小湊鐡道の高速路線は、1997年末のアクアライン開通時に運行開始と、意外に歴史は浅い。この時、木更津を起点に川崎、横浜、羽田空港と3路線を同じ房総の日東交通とともに運行開始した。
ともに盛況なのが幸いし、近隣の五井、茂原、蘇我などから対岸の首都圏へ、渋谷、新宿、品川など多数の路線を開業するに至った。
●小湊鐡道 ちばたまライナー 千葉〜さいたま
蘇我駅東口・県庁前・千葉駅〜さいたま新都心駅・大宮駅西口
乗車・撮影日2018年5月
(記事の内容は、2021年3月現在のものです)
執筆・写真/石川正臣
※2021年3月発売《バスマガジンvol.106》『思い出の長距離バス』より
地元千葉から対岸の東京都心以外にも進出
アクアラインが開通してから20年以上が経過し、少しずつアクアラインを通らないルートにも着手し始めた。

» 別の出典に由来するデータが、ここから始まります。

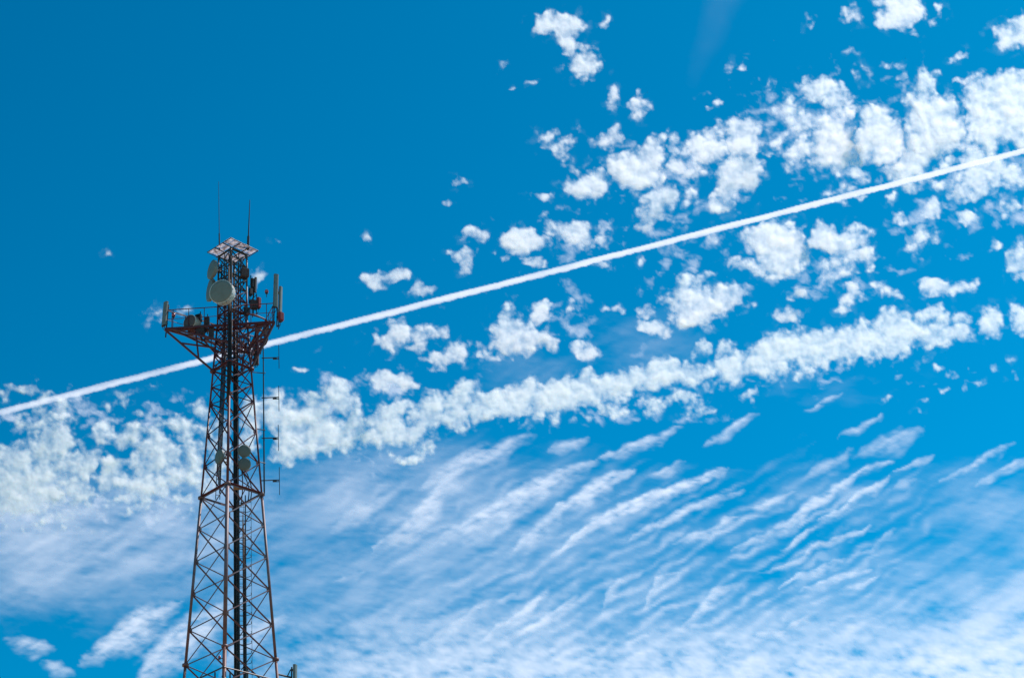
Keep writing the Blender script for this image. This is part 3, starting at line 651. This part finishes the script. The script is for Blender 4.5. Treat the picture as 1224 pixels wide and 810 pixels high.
("loose heap of puffs between the tower and the long cloud bank", [(518,480,16,13,.88),(510,498,16,13,.92),(558,463,13,11,.9),(550,481,16,13,.92),(543,500,18,10,1.02),(585,482,20,15,.98),(600,475,16,11,.9),(580,495,16,8,.96),(475,488,19,11,.98),(455,505,20,13,1.02),(470,520,23,11,1.02),(446,525,16,10,.9),(495,515,16,11,.9),(500,539,20,12,.55),(480,549,24,7,.46),(490,512,60,36,.4),(560,485,50,26,.35)]),
("separate flat-topped puff over the loose heap right of the tower", [(455,452,17,11,.95),(475,457,21,11,.98),(490,459,10,9,.8)]),
("dense puffy cloud right behind the dipole array of the tower", [(330,475,15,11,.95),(324,496,14,15,.98),(350,500,22,17,1.05),(380,500,20,18,1.05),(400,470,21,13,.8),(416,485,17,13,.88),(390,520,23,15,1.06),(350,526,20,15,1.06),(340,546,18,11,.92),(370,536,22,11,.92),(410,530,20,11,.88),(426,510,17,15,.92),(404,459,12,8,.58),(365,475,14,9,.7),(300,495,14,22,.85),(296,530,14,16,.8),(370,510,70,46,.3)]),
("wide bank of many small rounded puffs left of the tower", [(238,490,13,13,.92),(225,515,14,12,.96),(232,545,14,15,1),(195,540,19,18,1.05),(215,567,18,13,1),(172,556,16,12,.92),(170,535,11,9,.92),(160,513,10,10,.92),(182,516,10,9,.95),(207,505,15,9,.82),(148,525,14,9,.92),(122,520,12,12,.88),(130,504,10,9,.58),(150,475,13,11,.52),(125,485,12,10,.52),(175,495,14,8,.6),(135,555,18,10,.92),(130,575,20,13,.92),(165,580,19,13,.7),(190,578,16,12,.82),(240,575,14,13,.85),(263,520,14,24,.85),(265,560,14,16,.8),(190,545,80,52,.30),(170,590,70,20,.30),(190,606,80,22,.32)]),
("thick hazy mass of cloud at the left edge of the sky", [(18,545,22,15,1.05),(20,575,25,18,1.02),(10,600,20,15,.98),(60,540,23,17,.92),(75,525,19,13,.88),(50,570,24,15,.98),(90,560,21,13,.9),(62,589,12,7,1.05),(95,585,20,13,.8),(35,597,20,13,.92),(110,545,16,12,.88),(45,510,20,15,.7),(60,483,24,12,.8),(25,465,16,8,.85),(45,460,12,8,.68),(20,500,18,10,.6),(2,470,6,10,.6),(75,505,16,13,.7),(-15,560,25,22,.95),(50,560,75,50,.30),(70,600,70,26,.30),(60,624,90,24,.32)]),
("tiny pale wisp under the contrail left of the tower", [(180,460,7,3.5,.58)]),
("tiny thin wisp right of the tower below the contrail", [(360,442,11,3.5,.62)]),
("tiny fleck alone in the blue far left of the tower", [(128,304,7,6,.52)]),
("faint small smear right of the tower's roof", [(333,287,8,4,.52)]),
("faint wisps behind the panel antenna at the left end of the platform", [(184,377,11,13,.55),(220,372,9,7,.5)]),
("small hooked cloudlet right behind the tower's top", [(308,326,12,8,.8),(318,328,6,4,.7),(306,342,6,10,.52)]),
("thin patch of tiny cloud flecks in the blue below the cloud bank", [(1120,440,8,5,.5),(1132,446,8,6,.52),(1110,460,12,5,.54),(1128,467,8,5,.54),(1104,478,8,4,.54),(1140,452,7,4,.5),(1155,455,8,4,.54),(1172,457,8,4,.52),(1160,441,6,3,.5),(1098,491,6,4,.55),(1155,468,5,8,.5),(1185,438,6,5,.46),(1213,443,5,5,.52),(1206,431,7,4,.5),(1196,455,5,4,.5),(1220,454,8,4,.48),(1078,452,12,6,.45),(1062,475,10,6,.46)]),
]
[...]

また近距離路線が多く、同社はトイレのない車両のみだったが、埼玉県へも進出したころからトイレ付き車両も導入され始めた。
この「ちばたまライナー」は2017年4月1日に開業し、ホームページにはトイレ付き車両と大きなタイトル入りで紹介された。午前午後ともに1日2往復ずつの計4往復で、朝イチの便に乗れば終点大宮駅に8時10分着。千葉市民にとって、埼玉への通勤に混雑する東京のラッシュ避けての恵まれたルートとなった。
さいたま側の運行事業者はなく1社で運行
早朝の千葉市郊外の蘇我駅に降り立つ。高速バス乗り場には大きな荷物持った多くの乗客がすでに乗車しているが、それは羽田空港行きだった。その便が発車して、次にさいたまの文字が入った車両がやって来た。
駅から工場地帯へ急ぐ早朝出勤の人たち。学生や会社員が駅へ向かって歩いている。バスは中心地へ向けて動き出す。通勤する人がまだいない県庁、そして大きなターミナルの千葉駅だ。
ここでの乗車が完了すると左折して北上し、穴川インターから高速へ入る。すでに都心に向けてのクルマが先を急いでいるが、反対方向もかなりの数のクルマが続いている。房総への行楽地へと向かっているのだろう。
湾岸線に入り、時々見える海。車内画面は行き先案内のほかには小湊鐡道らしい観光バス案内や機関車を使った里山の案内が次々と映し出され、都会人にとってはのどかで穏やかなムードの車内となる。